### TO BE DONE
Output the material beneath exactly, leaving nothing out.
━━━━
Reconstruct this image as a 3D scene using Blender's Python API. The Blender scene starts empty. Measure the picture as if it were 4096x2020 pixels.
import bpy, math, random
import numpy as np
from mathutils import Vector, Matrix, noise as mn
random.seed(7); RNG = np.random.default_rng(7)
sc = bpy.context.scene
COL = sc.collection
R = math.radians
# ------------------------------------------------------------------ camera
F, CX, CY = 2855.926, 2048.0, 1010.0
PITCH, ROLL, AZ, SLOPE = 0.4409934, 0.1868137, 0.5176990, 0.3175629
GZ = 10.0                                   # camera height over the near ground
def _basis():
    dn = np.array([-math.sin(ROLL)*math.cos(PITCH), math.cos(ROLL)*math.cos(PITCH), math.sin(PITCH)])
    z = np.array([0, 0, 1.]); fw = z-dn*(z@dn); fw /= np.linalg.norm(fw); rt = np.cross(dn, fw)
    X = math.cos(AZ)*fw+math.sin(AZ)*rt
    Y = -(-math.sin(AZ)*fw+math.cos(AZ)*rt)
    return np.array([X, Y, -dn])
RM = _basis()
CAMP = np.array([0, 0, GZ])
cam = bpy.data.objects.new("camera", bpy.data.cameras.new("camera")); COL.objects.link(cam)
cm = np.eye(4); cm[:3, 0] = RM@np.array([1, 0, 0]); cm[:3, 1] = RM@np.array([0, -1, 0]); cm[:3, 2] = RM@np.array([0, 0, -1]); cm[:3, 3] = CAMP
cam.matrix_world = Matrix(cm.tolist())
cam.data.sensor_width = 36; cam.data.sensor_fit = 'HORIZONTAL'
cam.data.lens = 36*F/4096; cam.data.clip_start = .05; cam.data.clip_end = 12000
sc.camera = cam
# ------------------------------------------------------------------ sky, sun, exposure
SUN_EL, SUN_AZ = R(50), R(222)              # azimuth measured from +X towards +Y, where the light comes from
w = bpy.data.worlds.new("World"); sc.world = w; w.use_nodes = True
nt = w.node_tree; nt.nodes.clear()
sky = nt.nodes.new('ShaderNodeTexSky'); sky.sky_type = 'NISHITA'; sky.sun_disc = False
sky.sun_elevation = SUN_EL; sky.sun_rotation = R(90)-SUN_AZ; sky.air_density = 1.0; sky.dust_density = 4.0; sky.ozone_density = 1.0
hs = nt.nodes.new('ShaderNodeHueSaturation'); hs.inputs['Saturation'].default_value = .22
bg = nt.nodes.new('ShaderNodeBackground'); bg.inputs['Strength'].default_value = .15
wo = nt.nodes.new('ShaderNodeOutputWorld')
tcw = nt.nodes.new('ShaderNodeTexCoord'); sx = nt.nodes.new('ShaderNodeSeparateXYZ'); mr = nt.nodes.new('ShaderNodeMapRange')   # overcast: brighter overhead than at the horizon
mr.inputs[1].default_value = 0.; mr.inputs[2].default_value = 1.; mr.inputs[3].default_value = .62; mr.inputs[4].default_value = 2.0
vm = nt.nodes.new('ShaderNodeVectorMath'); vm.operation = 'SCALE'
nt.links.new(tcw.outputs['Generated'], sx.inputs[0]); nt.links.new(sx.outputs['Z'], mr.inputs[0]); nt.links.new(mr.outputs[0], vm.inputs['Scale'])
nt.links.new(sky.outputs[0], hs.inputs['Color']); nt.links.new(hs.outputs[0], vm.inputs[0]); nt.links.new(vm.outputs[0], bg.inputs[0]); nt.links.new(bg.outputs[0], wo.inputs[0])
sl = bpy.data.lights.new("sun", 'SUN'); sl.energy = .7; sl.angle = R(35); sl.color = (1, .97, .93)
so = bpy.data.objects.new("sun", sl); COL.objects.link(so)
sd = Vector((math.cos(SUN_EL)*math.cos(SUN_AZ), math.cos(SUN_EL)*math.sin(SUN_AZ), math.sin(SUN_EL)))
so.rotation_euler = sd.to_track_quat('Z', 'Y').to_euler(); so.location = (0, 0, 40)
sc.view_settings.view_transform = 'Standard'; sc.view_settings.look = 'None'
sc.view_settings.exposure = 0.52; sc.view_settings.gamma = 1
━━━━
### EXPECTED ANSWER
Reconstruct this image as a 3D scene using Blender's Python API. The Blender scene starts empty. Measure the picture as if it were 4096x2020 pixels.
import bpy, math, random
import numpy as np
from mathutils import Vector, Matrix, noise as mn
random.seed(7); RNG = np.random.default_rng(7)
sc = bpy.context.scene
COL = sc.collection
R = math.radians
# ------------------------------------------------------------------ camera
F, CX, CY = 2855.926, 2048.0, 1010.0
PITCH, ROLL, AZ, SLOPE = 0.4409934, 0.1868137, 0.5176990, 0.3175629
GZ = 10.0                                   # camera height over the near ground
def _basis():
    dn = np.array([-math.sin(ROLL)*math.cos(PITCH), math.cos(ROLL)*math.cos(PITCH), math.sin(PITCH)])
    z = np.array([0, 0, 1.]); fw = z-dn*(z@dn); fw /= np.linalg.norm(fw); rt = np.cross(dn, fw)
    X = math.cos(AZ)*fw+math.sin(AZ)*rt
    Y = -(-math.sin(AZ)*fw+math.cos(AZ)*rt)
    return np.array([X, Y, -dn])
RM = _basis()
CAMP = np.array([0, 0, GZ])
cam = bpy.data.objects.new("camera", bpy.data.cameras.new("camera")); COL.objects.link(cam)
cm = np.eye(4); cm[:3, 0] = RM@np.array([1, 0, 0]); cm[:3, 1] = RM@np.array([0, -1, 0]); cm[:3, 2] = RM@np.array([0, 0, -1]); cm[:3, 3] = CAMP
cam.matrix_world = Matrix(cm.tolist())
cam.data.sensor_width = 36; cam.data.sensor_fit = 'HORIZONTAL'
cam.data.lens = 36*F/4096; cam.data.clip_start = .05; cam.data.clip_end = 12000
sc.camera = cam
# ------------------------------------------------------------------ sky, sun, exposure
SUN_EL, SUN_AZ = R(50), R(222)              # azimuth measured from +X towards +Y, where the light comes from
w = bpy.data.worlds.new("World"); sc.world = w; w.use_nodes = True
nt = w.node_tree; nt.nodes.clear()
sky = nt.nodes.new('ShaderNodeTexSky'); sky.sky_type = 'NISHITA'; sky.sun_disc = False
sky.sun_elevation = SUN_EL; sky.sun_rotation = R(90)-SUN_AZ; sky.air_density = 1.0; sky.dust_density = 4.0; sky.ozone_density = 1.0
hs = nt.nodes.new('ShaderNodeHueSaturation'); hs.inputs['Saturation'].default_value = .22
bg = nt.nodes.new('ShaderNodeBackground'); bg.inputs['Strength'].default_value = .15
wo = nt.nodes.new('ShaderNodeOutputWorld')
tcw = nt.nodes.new('ShaderNodeTexCoord'); sx = nt.nodes.new('ShaderNodeSeparateXYZ'); mr = nt.nodes.new('ShaderNodeMapRange')   # overcast: brighter overhead than at the horizon
mr.inputs[1].default_value = 0.; mr.inputs[2].default_value = 1.; mr.inputs[3].default_value = .62; mr.inputs[4].default_value = 2.0
vm = nt.nodes.new('ShaderNodeVectorMath'); vm.operation = 'SCALE'
nt.links.new(tcw.outputs['Generated'], sx.inputs[0]); nt.links.new(sx.outputs['Z'], mr.inputs[0]); nt.links.new(mr.outputs[0], vm.inputs['Scale'])
nt.links.new(sky.outputs[0], hs.inputs['Color']); nt.links.new(hs.outputs[0], vm.inputs[0]); nt.links.new(vm.outputs[0], bg.inputs[0]); nt.links.new(bg.outputs[0], wo.inputs[0])
sl = bpy.data.lights.new("sun", 'SUN'); sl.energy = .7; sl.angle = R(35); sl.color = (1, .97, .93)
so = bpy.data.objects.new("sun", sl); COL.objects.link(so)
sd = Vector((math.cos(SUN_EL)*math.cos(SUN_AZ), math.cos(SUN_EL)*math.sin(SUN_AZ), math.sin(SUN_EL)))
so.rotation_euler = sd.to_track_quat('Z', 'Y').to_euler(); so.location = (0, 0, 40)
sc.view_settings.view_transform = 'Standard'; sc.view_settings.look = 'None'
sc.view_settings.exposure = 0.52; sc.view_settings.gamma = 1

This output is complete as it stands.